Je pense tout particulièrement aux amendements adoptés hier matin par la commission des lois. S’ils sont également adoptés par le Sénat en séance publique, ils permettront de faire un grand pas en direction de l’Assemblée nationale. Je me bornerai à citer deux exemples à cet égard.
S’agissant de la règle du non-renouvellement du mandat, celle-ci s’appliquerait aux membres des autorités administratives et publiques indépendantes déjà soumises aujourd’hui à cette règle et à tous les présidents. Le mandat des membres des autres autorités, y compris celles qui ne connaissent aucune limitation actuellement, pourrait être renouvelé une seule fois. Cela inciterait à choisir le président des autorités dont les membres peuvent être reconduits une fois parmi les membres sortants, ce qui règlerait largement la question de l’assèchement du « vivier compétent » et conforterait la pérennité de l’autorité.
S’agissant des règles d’incompatibilité professionnelle, elles ne s’appliqueraient pas lors de la désignation d’un membre, celle-ci étant réputée intervenir en connaissance de cause, le nouveau membre étant, en outre, soumis à des mécanismes déontologiques classiques de déclaration et de déport. En revanche, serait interdit l’accès en cours de mandat à toute nouvelle fonction de dirigeant d’entreprise ou à une nouvelle activité professionnelle en lien direct avec le secteur contrôlé. Cette disposition répond aux objections de l’Assemblée nationale quant à la nécessité, pour les autorités de régulation, de compter en leur sein des représentants du secteur régulé, choisis pour leur connaissance de ce dernier, tout en interdisant une modification profonde des conditions initiales de leur désignation et en les soustrayant à des pressions éventuelles.
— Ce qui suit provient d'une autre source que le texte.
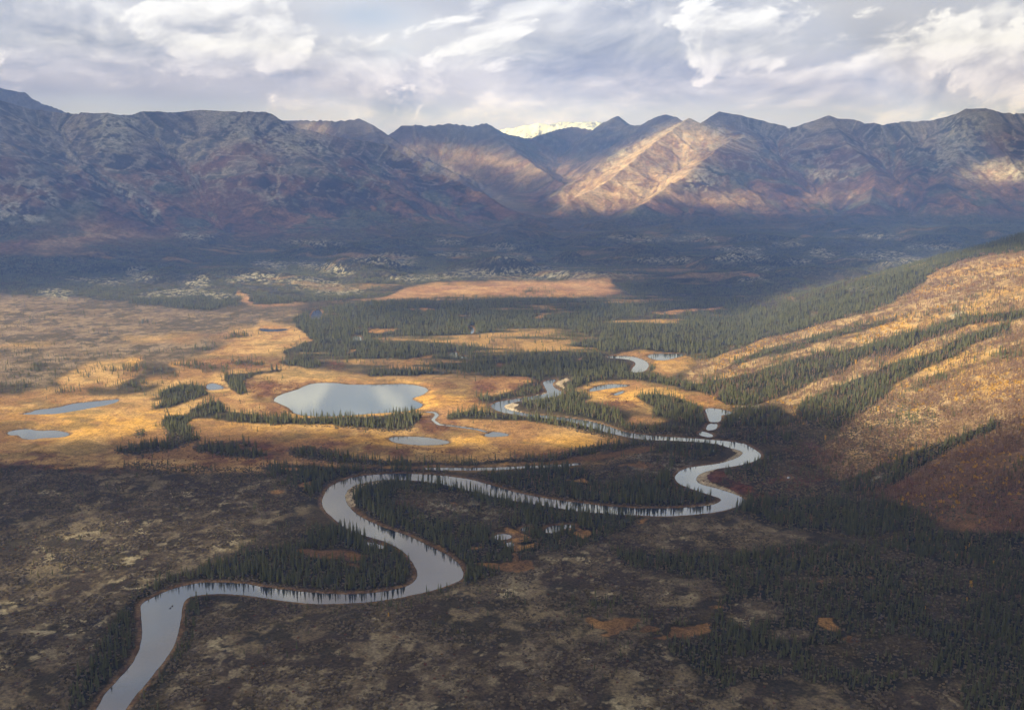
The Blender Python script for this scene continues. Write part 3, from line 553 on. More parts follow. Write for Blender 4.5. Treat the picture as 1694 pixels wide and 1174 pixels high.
FORS = blur(FOR, 5); FOR = blur(FOR, 1); MEAD = blur(MEAD, 1); TUN = blur(TUN, 3); TAN = blur(TAN, 4); BIR = blur(BIR, 2); RUST = blur(RUST, 2); GOLD = blur(GOLD, 4); LIC = blur(LIC, 1); SCR = blur(SCR, 2); OPEN = blur(OPEN, 1); PAL = blur(PAL, 4)

def cover(x, y, z, wa=9.0):
    d = np.hypot(x, y); wv = np.clip(d / 1500, .8, 4) * wa
    wx = (fbm(x, y, 70, 3, 91) - .5) * wv * 2; wy = (fbm(x, y, 70, 3, 95) - .5) * wv * 2
    px, py = w2px(x + wx, y + wy, z)
    return px, py
px, py = cover(X, Y, Z); pxo, pyo = cover(X, Y, Z, 24.0)
def breakup(x, y, px, py):
    b_ = look(BRK, px, py); n_ = fbm(x * .30 + 300, y, 105, 4, 301, .55); m_ = fbm(x * .4, y * 1.1 + 90, 300, 3, 305)
    return b_ * (1 - sstep(.34, .45, n_ * .8 + m_ * .2 + (1 - b_) * .05)), b_ * (1 - sstep(.31, .38, n_ * .8 + m_ * .2))
c_for, c_mead, c_tun, c_tan, c_bir, c_rust, c_gold, c_lic, c_scr, c_pal, c_open, c_sand = [look(R, px, py) for R in (FOR, MEAD, TUN, TAN, BIR, RUST, GOLD, LIC, SCR, PAL, OPEN, SAND)]
spx, spy = w2px(X, Y, Z); c_sand = look(SAND, spx, spy); c_open = look(OPEN, pxo, pyo)
inval = (Y > 400)
mtn = sstep(25, 110, MT)
n1_ = fbm(X, Y, 26, 4, 101, .6); n2_ = fbm(X, Y, 9, 3, 105, .6); n3_ = fbm(X, Y, 140, 4, 109, .55); n4_ = ridged(X, Y, 60, 3, 113)
sw = fbm(X + 60 * n3_, Y - 60 * n1_, 42, 4, 117, .6)
bw = fbm(X + 90 * n3_, Y + 90 * n1_, 150, 5, 119, .55)
def c3(r, g, b): return np.array([r, g, b], np.float32)
def mixc(col, m, c): m = np.clip(m, 0, 1)[:, None]; return col * (1 - m) + (c if getattr(c, 'ndim', 1) == 2 else c[None]) * m
def two(n, a, b, lo=.35, hi=.65): t = sstep(lo, hi, n)[:, None]; return c3(*a)[None] * (1 - t) + c3(*b)[None] * t
col = two(n1_, (.045, .040, .026), (.085, .068, .042))
col = mixc(col, c_tan, mixc(two(sw, (.165, .125, .082), (.265, .205, .14)), sstep(.48, .60, n1_ * .6 + bw * .4), c3(.10, .082, .050)))
tun = two(n1_, (.060, .052, .034), (.22, .18, .115), .42, .60)
tun = mixc(tun, sstep(.52, .62, n2_ * .6 + n1_ * .4) * sstep(.42, .55, n3_), c3(.40, .35, .235)); tun = mixc(tun, sstep(.50, .60, n4_ * .5 + n3_ * .5) * .5, c3(.075, .055, .042))
col = mixc(col, c_tun, tun)
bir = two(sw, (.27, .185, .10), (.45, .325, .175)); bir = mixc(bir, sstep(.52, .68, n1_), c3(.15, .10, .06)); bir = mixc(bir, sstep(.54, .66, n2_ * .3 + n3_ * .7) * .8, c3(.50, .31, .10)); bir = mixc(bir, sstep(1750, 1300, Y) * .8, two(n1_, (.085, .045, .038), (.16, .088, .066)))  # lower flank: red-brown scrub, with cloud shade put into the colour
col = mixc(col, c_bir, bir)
mead = two(bw, (.29, .17, .078), (.50, .33, .145), .38, .60); mead = mixc(mead, c_gold * sstep(.38, .58, bw * .6 + sw * .4), c3(.62, .36, .09)); mead = mixc(mead, sstep(.56, .70, n3_ * .6 + n4_ * .4) * .7, c3(.26, .135, .07))
mead = mixc(mead, sstep(.60, .72, n2_ * .5 + n1_ * .5) * .35, c3(.22, .13, .07)); mead = mixc(mead, sstep(-300, -900, X) * (Y < 2000) * sstep(.45, .6, n3_) * .4, c3(.36, .19, .09))
mead = mixc(mead, sstep(.54, .66, fbm(X * .6, Y, 70, 4, 143, .6)) * .55, c3(.17, .135, .06))
farm = sstep(2600, 3300, Y)
mead = mixc(mead, farm * .55, two(sw, (.30, .155, .10), (.46, .29, .17)))
col = mixc(col, np.maximum(c_mead, 0), mead)
col = mixc(col, c_rust * sstep(.38, .56, n1_ * .6 + n3_ * .4), two(n2_, (.085, .035, .026), (.16, .07, .045)))
col = mixc(col, sstep(.35, .75, c_for), two(n1_, (.030, .030, .018), (.060, .052, .032)))
col = mixc(col, c_for * sstep(.56, .66, n2_) * sstep(2800, 3600, Y) * .8, c3(.13, .125, .085))
col = mixc(col, c_lic * sstep(.48, .58, n1_ * .35 + n2_ * .65), two(n2_, (.20, .20, .14), (.38, .37, .29)))
g1_, g2_ = breakup(X, Y, px, py)
col = mixc(col, g1_ * .9, two(n1_, (.10, .085, .040), (.20, .155, .075))); col = mixc(col, g2_ * .75, two(sw, (.28, .17, .08), (.46, .29, .12)))
og = two(bw, (.17, .10, .048), (.37, .215, .085), .4, .6); og = mixc(og, sstep(.52, .64, n1_ * .5 + n2_ * .5) * .8, c3(.13, .08, .045)); og = mixc(og, farm * .4, c3(.45, .27, .15))
col = mixc(col, sstep(.35, .75, c_open + (n1_ - .5) * .7), og)
# mountains
zz = Z - floorz
gx_ = fbm(X, Y, 600, 4, 121); stre = fbm(VX, VY, 90, 4, 127, .55) * .7 + fbm(X, Y, 50, 3, 128, .6) * .3; st2 = fbm(UX, UY, 130, 3, 133, .55) * .5 + fbm(VX, VY, 200, 4, 134, .5) * .5
fine = fbm(X, Y, 24, 3, 137, .6)
mo = two(gx_ * .4 + stre * .6, (.038, .028, .032), (.125, .072, .062), .42, .58)
mo = mixc(mo, sstep(.50, .60, st2) * .85, two(fine, (.060, .072, .058), (.115, .125, .10)))
mo = mixc(mo, sstep(.52, .62, fbm(VX, VY, 150, 5, 135, .65)) * .8, two(fine, (.13, .078, .058), (.24, .145, .10)))
mo = mixc(mo, sstep(300, 600, zz + 420 * (st2 - .5) + 160 * (n3_ - .5)) * .8, two(stre * .75 + fine * .25, (.075, .078, .085), (.23, .225, .215), .38, .62))
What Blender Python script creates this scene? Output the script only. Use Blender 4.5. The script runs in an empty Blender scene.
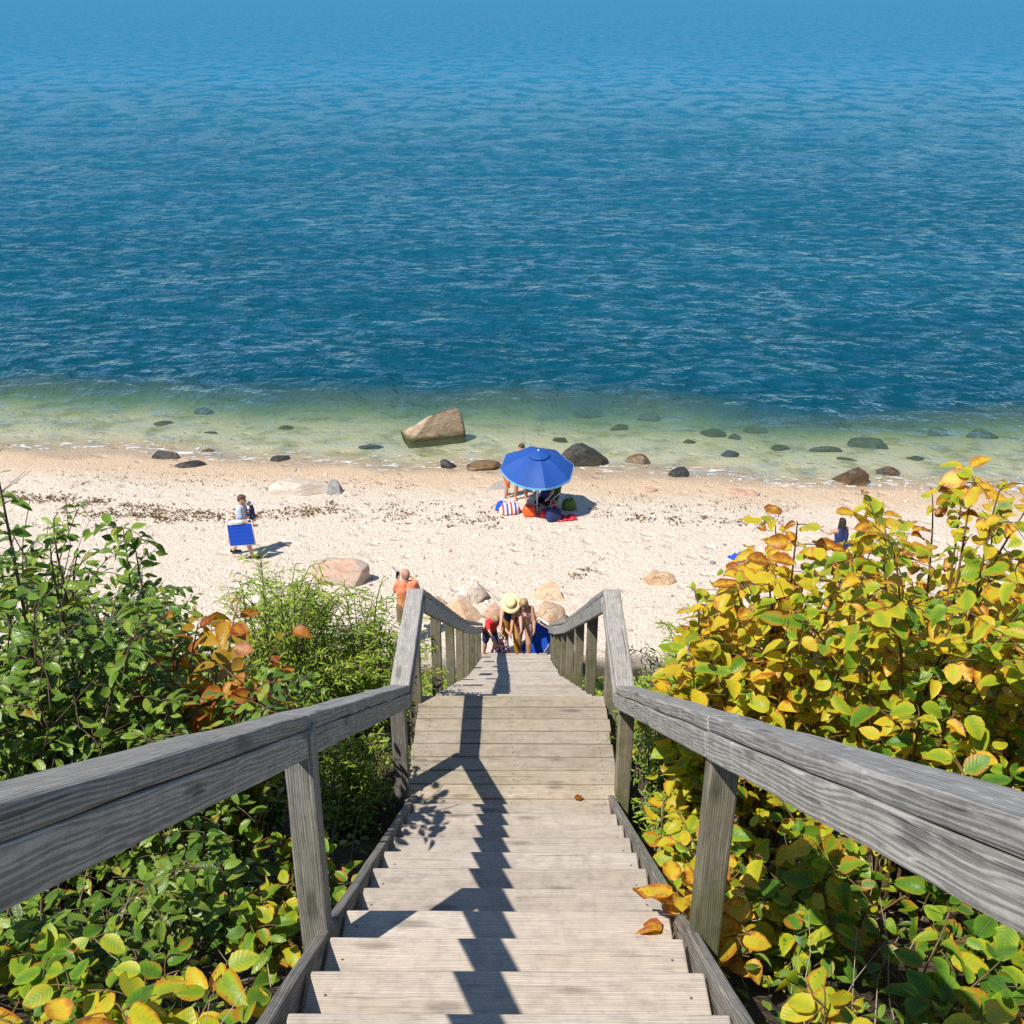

En tant que cosignataire de cette proposition de loi et de cette proposition de loi organique, je souhaite l’adoption des textes issus des travaux de la commission des lois, assortis des amendements de compromis du rapporteur que cette dernière a adoptés hier matin. Nous aurons ainsi fait une grande partie du chemin pour nous rapprocher des positions de l’Assemblée nationale et nous pourrons espérer aboutir à un texte commun dans les meilleurs délais.